Revenons quand même sur cette idée de réunir Amartya Sen et Joseph Stieglitz, deux Nobel d’économie, pour réfléchir à des critères plus qualitatifs permettant d’apprécier la croissance. Encore la lubie de l’évaluation qui transparaît, comme pour les ministres. Culture du résultat, tout mesurer, jauger, évaluer. Pour quoi faire ? Parvenir à trouver un indice montrant que la qualité de croissance est convenable et mesurer l’économie française avec un système de règles qui pourrait la rendre plus présentable ? Ne serait-il pas plus raisonnable de trouver les causes de l’inégalité et de penser des alternatives économiques ? Les chiffres sont connus. Certains ont très peu dans l’assiette et dans la poche. Mais c’est sûr qu’avec quelques chiffres bien interprétés, les pauvres pourraient être évalués au paradis, ici en France ! Alors que se dessine l’image d’un Sarkozy manipulateur qui par on ne sait quel magnétisme parvient à attirer force personnalités des mondes médiatique, politique, scientifique, et même de stature internationale, pour les insérer dans un jeu dont on ne sait si la civilisation, au moins la française, sera gagnante ou perdante. Pour l’instant, les médias et même les intellectuels se font blouser et la France broie du blues.
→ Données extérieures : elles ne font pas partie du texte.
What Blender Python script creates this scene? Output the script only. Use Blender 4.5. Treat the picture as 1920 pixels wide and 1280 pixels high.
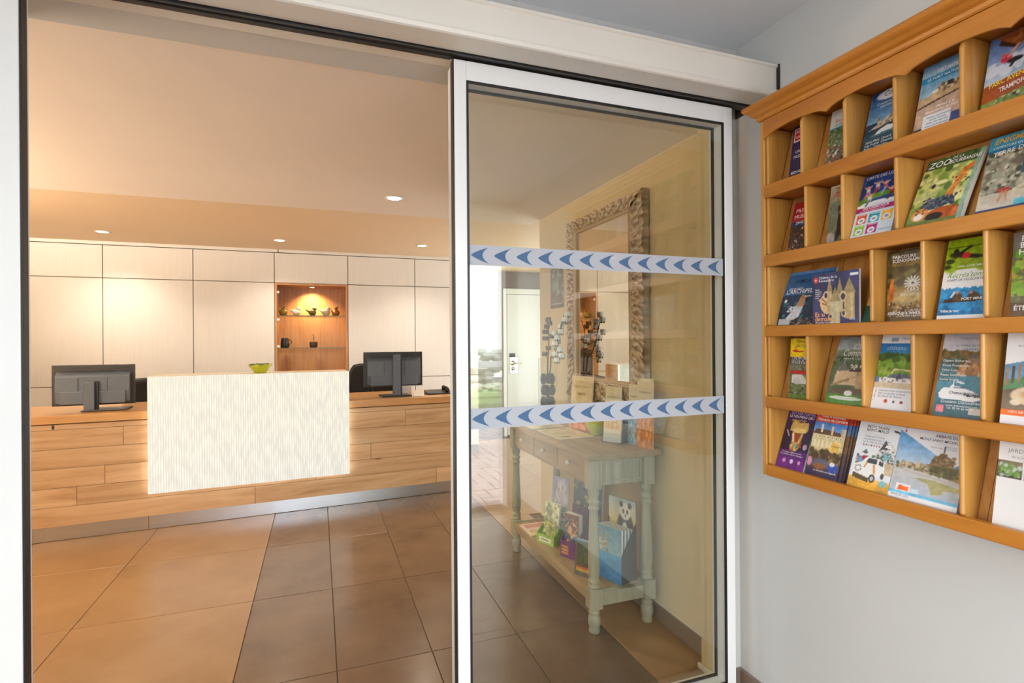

Au final, l’aisance d’un président habile à l’oral se traduit par une impression plus que mitigée si on passe la totalité de la prestation au crible de la critique. Tout n’est pas à jeter. De bonnes intentions ont été formulées. Des résolutions sincères, notamment sur la place de l’éducation. Mais trop d’incohérences, de gadgets et d’approximations sur la civilisation font de cette prestation un moment de trompe-l’œil, doublé d’une défaite des journalistes (d’ailleurs J-M Aphatie l’a reconnu sur Canal+), tout en dévoilant Sarkozy comme préoccupé par les résultats et l’image de la France.
Un certain Roi-Soleil aurait déclaré en réponse aux Parlementaires, l’Etat c’est moi ! Et si Sarkozy était notre Roi-Paillettes, auquel on attribuera une phrase apocryphe : l’Image (de la France) c’est moi ! Prière aux projecteurs de venir éclairer notre Roi-Paillettes dans tous ses déplacements, mais cela ne fera pas de Bigard et Johnny des Corneille et Racine.